From Wikipedia, the free encyclopedia
Jump to: navigation, search

Avondale is a village in New South Wales. It is located just west of Lake Illawarra.

History[edit]

In the early days Avondale had some fine cedar trees. A creek flowing through the land grant 'Avondale' became known as 'American Creek' after the American cedar cutters who cleared the land along it. In 1857 some traces of kerosene were found in the creek and shale was found on the mountain. In 1863 Edward and William Graham rented part of the Avondale estate and their brother had shale from their farm tested by the Government Analyst. "This test proved so satisfactory that he decided to open a shale mine and manufacture kerosene". (Cousins 1994, p. 182) See the Mount Kembla page for details on the Kerosene Works at American Creek.

Alpacas[edit]

In 1866 fourteen alpacas were purchased by one of the Osbornes.
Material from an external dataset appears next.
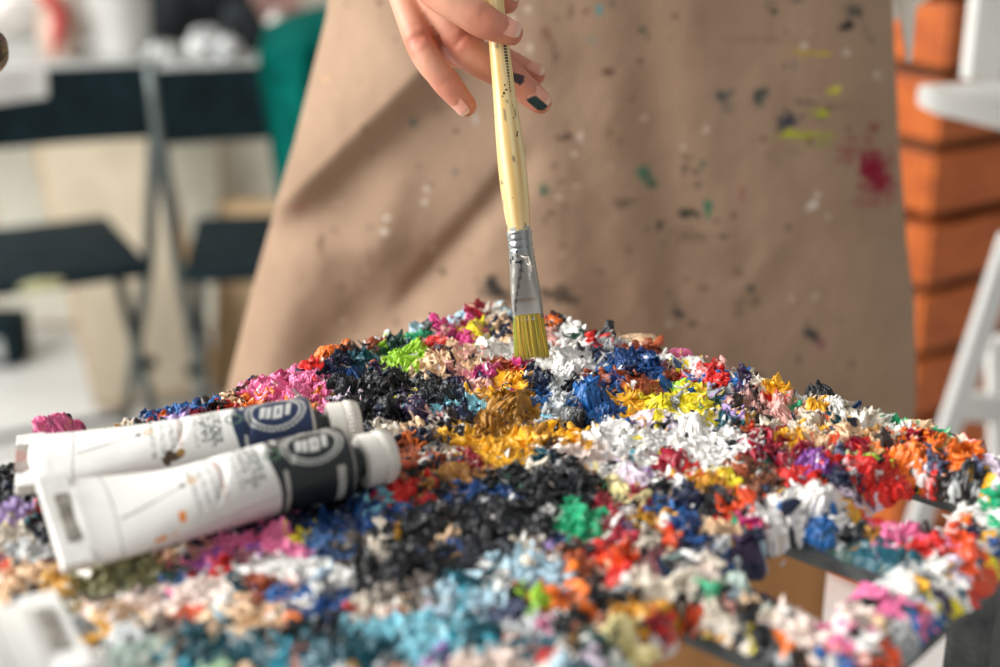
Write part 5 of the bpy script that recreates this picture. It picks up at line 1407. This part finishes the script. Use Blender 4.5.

They travelled from Wingello in the highlands down the Bong Bong Road and seven weeks later were "now depasturing at Avondale, and apparently doing very well." (McDonald 1976, p. 41) Gradually the flock depleted due to the need for attention and lack of acclimatization and by 1880 all traces of the imported alpacas had gone.

Avondale farms[edit]

Avondale was part of Henry Osborne's large estate and dairying was its primary industry. See the Yallah history page for more information on early dairying in Avondale and Yallah.

In 1893, Henry Hill Osborne's executors put up the 'Avondale' farms for sale and most were sold at a price of 14 pounds per acre. Some of the purchasers included Thomas Armstrong, C. Heininger, George Thomas, James Dawes and E.R. Evans (McDonald 1976).

Coal mining[edit]

In 1911 Avondale mine was opened by the Illawarra Steam and Coal Company Limited. Four and a half miles of railway was to be built to the colliery (Illawarra Mercury, 1911). This colliery mined the Tongarra and Wongawilli coal seams, it closed in 1920 only to be reopened in 1939. It closed again in 1982 due to a loss of contract to supply coal to the Port Kembla Steelworks.

Huntley Colliery was a new colliery developed by the Joint Coal Board in 1952. It was purchased in 1951 by the Board and the Federal Government to meet the requirements of the new Tallawarra Power Station under construction (South Coast Times, 1952). Prior to its closure in 1989 about 2,300 tons of coal was mined a day at Huntley which worked the Wongawilli and Tongarra coal seams.

Avondale is now part of West Dapto, which will be developed and no farmland will be left.